9) NASA Fixes Hubble Telescope Like Anyone Else Would — By Turning It Off And On Again
[Source: allthatsinteresting.com
As intelligent as the employees at NASA are, this report reveals that even the brightest minds fix technological difficulties just like the rest of the world usually does. NASA’s Hubble Space Telescope needed to put the telescope in safe mode due to a failed gyroscope, used to help the telescope turn and lock in on new targets. NASA reportedly put the telescope through a “running restart,” in which the team switches the telescope between “high mode” and “low mode” while rotating it from side to side. But the process here is more complex than switching a phone “off” and “on.”

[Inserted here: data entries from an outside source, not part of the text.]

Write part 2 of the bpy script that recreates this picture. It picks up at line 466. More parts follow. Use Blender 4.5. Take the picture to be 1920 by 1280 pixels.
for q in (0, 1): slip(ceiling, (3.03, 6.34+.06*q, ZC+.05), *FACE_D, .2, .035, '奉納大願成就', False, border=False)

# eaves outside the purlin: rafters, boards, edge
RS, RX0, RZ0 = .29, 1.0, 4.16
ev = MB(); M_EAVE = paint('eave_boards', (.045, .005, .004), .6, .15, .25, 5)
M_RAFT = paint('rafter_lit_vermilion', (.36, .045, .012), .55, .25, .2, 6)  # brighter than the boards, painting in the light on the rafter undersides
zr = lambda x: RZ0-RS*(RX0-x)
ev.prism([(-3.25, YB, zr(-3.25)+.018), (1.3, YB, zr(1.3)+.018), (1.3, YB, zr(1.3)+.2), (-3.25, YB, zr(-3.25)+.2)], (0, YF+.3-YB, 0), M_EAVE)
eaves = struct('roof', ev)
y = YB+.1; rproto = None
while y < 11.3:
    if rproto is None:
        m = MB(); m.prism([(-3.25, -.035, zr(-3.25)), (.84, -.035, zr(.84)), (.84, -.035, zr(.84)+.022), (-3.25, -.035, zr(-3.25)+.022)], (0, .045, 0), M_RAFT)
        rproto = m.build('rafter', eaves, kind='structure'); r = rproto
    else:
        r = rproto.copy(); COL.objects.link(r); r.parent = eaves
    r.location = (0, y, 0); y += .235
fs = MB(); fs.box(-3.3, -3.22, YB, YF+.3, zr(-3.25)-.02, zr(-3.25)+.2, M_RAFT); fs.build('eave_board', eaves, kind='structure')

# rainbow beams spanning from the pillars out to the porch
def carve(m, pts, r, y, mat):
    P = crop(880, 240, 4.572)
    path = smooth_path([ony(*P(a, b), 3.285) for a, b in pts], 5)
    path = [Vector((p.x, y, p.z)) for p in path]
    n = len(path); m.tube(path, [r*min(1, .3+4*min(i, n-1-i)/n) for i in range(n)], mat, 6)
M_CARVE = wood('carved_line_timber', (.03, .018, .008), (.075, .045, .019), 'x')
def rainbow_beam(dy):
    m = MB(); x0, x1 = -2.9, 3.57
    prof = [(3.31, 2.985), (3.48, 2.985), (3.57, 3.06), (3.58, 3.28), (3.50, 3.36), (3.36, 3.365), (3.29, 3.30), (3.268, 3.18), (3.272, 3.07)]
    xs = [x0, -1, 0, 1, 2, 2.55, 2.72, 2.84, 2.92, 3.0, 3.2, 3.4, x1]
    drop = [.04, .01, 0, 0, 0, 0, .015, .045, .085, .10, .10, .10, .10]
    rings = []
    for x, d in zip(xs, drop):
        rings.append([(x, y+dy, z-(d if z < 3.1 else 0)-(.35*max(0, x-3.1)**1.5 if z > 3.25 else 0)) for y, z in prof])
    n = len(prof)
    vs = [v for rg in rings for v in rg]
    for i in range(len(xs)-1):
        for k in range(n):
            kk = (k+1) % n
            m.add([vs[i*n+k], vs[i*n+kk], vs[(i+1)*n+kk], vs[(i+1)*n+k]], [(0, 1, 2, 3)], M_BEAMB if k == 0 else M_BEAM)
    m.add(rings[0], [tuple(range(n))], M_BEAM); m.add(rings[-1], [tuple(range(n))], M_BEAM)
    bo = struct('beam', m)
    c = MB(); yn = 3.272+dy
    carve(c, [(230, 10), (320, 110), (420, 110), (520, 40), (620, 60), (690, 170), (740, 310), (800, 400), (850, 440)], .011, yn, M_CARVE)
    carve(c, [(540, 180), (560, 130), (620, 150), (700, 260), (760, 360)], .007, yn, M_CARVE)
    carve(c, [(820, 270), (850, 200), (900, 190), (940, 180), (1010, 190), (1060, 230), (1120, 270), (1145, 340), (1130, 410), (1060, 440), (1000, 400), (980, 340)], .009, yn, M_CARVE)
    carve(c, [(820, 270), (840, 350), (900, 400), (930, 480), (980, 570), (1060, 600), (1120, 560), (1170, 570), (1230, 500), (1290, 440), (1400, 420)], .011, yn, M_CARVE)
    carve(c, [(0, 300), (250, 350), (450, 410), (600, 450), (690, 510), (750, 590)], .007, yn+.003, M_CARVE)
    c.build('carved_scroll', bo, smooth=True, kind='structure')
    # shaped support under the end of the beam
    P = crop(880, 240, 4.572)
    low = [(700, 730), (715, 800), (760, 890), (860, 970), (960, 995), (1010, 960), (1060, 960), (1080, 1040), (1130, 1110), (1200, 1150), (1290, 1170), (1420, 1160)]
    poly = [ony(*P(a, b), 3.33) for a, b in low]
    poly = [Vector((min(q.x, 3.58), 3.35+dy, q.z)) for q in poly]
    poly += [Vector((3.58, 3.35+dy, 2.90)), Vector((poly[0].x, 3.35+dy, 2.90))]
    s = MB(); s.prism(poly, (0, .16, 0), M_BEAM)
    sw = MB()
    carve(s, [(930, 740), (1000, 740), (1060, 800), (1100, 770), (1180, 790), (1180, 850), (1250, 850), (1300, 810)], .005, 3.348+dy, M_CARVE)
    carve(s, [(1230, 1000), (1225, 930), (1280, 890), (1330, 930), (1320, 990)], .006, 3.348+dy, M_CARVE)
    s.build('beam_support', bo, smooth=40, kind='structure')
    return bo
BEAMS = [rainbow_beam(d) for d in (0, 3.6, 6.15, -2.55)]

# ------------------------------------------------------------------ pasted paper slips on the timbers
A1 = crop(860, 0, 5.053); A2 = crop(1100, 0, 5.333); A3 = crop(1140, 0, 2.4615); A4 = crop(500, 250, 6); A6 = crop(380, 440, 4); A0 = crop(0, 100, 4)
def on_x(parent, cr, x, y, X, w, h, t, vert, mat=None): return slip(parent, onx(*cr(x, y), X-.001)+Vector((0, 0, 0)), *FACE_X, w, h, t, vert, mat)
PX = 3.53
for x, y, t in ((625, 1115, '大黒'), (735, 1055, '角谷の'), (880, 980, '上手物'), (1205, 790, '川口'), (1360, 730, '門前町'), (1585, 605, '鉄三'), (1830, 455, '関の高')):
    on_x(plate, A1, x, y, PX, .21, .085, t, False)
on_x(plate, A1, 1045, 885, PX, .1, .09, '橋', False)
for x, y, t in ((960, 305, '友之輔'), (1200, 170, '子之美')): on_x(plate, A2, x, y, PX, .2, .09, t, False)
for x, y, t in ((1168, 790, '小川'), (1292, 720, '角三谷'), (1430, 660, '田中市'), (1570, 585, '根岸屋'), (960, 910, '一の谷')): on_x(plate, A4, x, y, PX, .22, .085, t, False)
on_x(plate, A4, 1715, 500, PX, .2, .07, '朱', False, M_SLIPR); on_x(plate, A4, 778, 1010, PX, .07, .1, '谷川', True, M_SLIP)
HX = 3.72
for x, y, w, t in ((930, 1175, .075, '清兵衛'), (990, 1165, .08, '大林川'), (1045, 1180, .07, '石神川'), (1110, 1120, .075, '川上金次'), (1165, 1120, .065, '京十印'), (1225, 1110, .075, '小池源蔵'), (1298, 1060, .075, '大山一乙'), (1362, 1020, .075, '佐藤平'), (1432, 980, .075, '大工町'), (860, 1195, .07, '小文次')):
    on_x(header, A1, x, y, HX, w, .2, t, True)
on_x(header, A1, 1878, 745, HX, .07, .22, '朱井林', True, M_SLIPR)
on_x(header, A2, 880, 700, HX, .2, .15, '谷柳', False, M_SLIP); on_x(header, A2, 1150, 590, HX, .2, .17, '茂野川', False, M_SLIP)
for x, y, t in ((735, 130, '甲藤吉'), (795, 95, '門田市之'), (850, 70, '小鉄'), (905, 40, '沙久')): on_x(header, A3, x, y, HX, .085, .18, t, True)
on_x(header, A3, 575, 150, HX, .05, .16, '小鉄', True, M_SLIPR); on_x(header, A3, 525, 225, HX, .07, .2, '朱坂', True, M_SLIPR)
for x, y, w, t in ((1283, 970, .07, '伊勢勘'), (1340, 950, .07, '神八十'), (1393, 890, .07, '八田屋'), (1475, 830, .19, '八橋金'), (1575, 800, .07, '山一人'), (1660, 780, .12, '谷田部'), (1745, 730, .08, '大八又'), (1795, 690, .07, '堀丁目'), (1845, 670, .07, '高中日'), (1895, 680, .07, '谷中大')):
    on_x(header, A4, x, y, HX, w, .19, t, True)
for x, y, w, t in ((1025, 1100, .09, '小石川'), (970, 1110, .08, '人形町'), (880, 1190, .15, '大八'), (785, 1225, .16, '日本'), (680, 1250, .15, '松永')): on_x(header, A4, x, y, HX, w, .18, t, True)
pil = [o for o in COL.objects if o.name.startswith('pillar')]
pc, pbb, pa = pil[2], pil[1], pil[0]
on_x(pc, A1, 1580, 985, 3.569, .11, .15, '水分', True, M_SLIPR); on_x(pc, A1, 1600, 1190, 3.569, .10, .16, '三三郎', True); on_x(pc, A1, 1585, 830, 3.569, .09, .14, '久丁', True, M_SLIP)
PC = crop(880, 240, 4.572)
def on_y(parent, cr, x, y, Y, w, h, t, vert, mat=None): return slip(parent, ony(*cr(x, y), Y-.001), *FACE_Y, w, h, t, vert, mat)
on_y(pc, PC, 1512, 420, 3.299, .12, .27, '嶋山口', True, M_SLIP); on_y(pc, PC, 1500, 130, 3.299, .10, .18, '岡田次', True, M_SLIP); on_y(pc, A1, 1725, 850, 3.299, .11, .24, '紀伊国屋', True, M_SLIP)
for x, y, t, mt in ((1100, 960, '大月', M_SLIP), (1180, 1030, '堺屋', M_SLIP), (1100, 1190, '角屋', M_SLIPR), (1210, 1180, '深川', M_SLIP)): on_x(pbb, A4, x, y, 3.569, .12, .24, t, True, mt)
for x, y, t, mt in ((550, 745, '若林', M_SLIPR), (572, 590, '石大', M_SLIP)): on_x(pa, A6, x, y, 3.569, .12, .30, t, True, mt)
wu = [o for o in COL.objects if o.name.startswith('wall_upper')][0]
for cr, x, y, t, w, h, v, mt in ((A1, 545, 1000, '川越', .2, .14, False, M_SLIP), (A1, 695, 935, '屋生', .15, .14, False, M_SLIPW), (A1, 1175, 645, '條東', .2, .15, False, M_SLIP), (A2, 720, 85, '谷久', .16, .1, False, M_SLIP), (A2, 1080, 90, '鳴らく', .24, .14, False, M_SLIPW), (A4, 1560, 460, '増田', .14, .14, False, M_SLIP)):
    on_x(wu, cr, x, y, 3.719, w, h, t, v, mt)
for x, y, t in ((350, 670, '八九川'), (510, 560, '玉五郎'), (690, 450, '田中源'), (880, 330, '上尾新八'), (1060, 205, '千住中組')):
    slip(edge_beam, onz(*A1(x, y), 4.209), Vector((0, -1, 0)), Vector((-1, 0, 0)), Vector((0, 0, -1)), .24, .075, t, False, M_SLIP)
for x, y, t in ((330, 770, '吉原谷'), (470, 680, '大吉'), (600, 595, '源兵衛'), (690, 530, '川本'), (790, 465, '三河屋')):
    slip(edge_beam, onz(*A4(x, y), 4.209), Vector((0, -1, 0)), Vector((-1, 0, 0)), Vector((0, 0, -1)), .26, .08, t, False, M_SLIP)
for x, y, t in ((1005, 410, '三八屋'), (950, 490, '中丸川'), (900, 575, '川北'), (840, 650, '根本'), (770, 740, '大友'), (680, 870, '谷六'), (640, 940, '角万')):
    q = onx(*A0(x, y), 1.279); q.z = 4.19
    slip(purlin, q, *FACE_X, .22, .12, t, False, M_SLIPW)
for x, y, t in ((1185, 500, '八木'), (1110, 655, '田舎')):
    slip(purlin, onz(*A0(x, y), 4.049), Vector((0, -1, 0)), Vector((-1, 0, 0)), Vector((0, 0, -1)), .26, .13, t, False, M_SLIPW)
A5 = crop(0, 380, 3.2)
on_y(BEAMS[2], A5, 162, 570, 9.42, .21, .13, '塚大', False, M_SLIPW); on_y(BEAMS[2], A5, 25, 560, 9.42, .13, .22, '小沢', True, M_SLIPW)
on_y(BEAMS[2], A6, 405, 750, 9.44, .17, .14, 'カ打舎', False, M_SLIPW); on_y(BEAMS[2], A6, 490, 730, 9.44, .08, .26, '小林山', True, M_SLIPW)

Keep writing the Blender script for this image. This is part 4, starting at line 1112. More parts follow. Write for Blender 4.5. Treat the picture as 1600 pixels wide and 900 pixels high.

In a press statement NASA described their process as follows: “In an attempt to correct the erroneously high rates produced by the backup gyro, the Hubble operations team executed a running restart of the gyro on Oct. 16. This procedure turned the gyro off for one second and then restarted it before the wheel spun down. On Oct. 18, the Hubble operations team commanded a series of spacecraft maneuvers, or turns, in opposite directions to attempt to clear any blockage that may have caused the float to be off-center and produce the exceedingly high rates. During each maneuver, the gyro was switched from high mode to low mode to dislodge any blockage that may have accumulated around the float.” And it worked!

The Hubble is described by NASA as one of the most significant advances in astronomy since Galileo’s telescope. Hubble uses a digital camera to send pictures from the furthest points in the galaxy back down to Earth via radio waves. Hubble photographs have allowed scientists to make such discoveries as the estimated age of the universe at 14 billion years, and the groundwork for the big-bang theory. Hubble going down to one-gyro mode would in particular have hampered our efforts to characterize extra-solar planet atmospheres in the years running up to James Webb,” research scientist Jessie Christiansen at the NASA Exoplanet Science Institute said in an interview. “So this is a huge relief!”

10) The Windies once gave us legends and now heartbreaks [Source: The Hindu BusinessLine]  
The author needn’t tell us - the Windies are a heartbreaking shadow of their invincible former self. The recent humiliations reinforce this bitter truth. The 2016 World T20 title in Kolkata and the 2004 Champions Trophy win at London offer little solace. The side that won the World Cup in 1975 and 1979, losing to whom was not considered humiliation because the team was superior in all aspects, has become the butt of jokes. Back then, world cricket needed the West Indies. Back then, jokes routinely did the rounds about how players from the opposition did not mind cooking up excuses to miss a match against the West Indies.

The article quotes the dedication section of A History Of West Indies Cricket. Author Michael Manley raves about players such as Learie Constantine, George Headley, Frank Worrell, Garfield Sobers, Rohan Kanhai and Clive Lloyd for their stellar roles in shaping cricket in all those islands which played under one flag. In later years, Viv Richards and Brian Lara joined the ranks along with the dreaded fast bowlers of different eras. Manley had written, “The first West Indian cricketers caught the imagination of the cricketing publics of England and Australia because they brought to the game a free-moving, free-stroking, lithe athleticism which was all their own.”

The list of legends goes on…Wesley Hall, Charlie Griffith, Alvin Kallicharran, Malcolm Marshall, Michael Holding, Andy Roberts, Joel Garner and Patrick Patterson were household names in India. Limited overs hard-hiters like Chris Gayle and Dwayne Bravo now do the rounds. The decline was rapid - lack of talent, poor administration, the lure of football, athletics and basketball (the promise if better money). The West Indies, sadly, have also lost their spectator base - empty galleries that greet players at Test venues in the Caribbean, music in the stands, and dancing and singing, integral to cricket-watching now seem lost. When noted commentator Tony Cozier fought back tears as he watched the team get pulverised, he symbolised the heartbreak West Indies cricket has come to embody. Will the rhythm return to the Windies cricket calypso?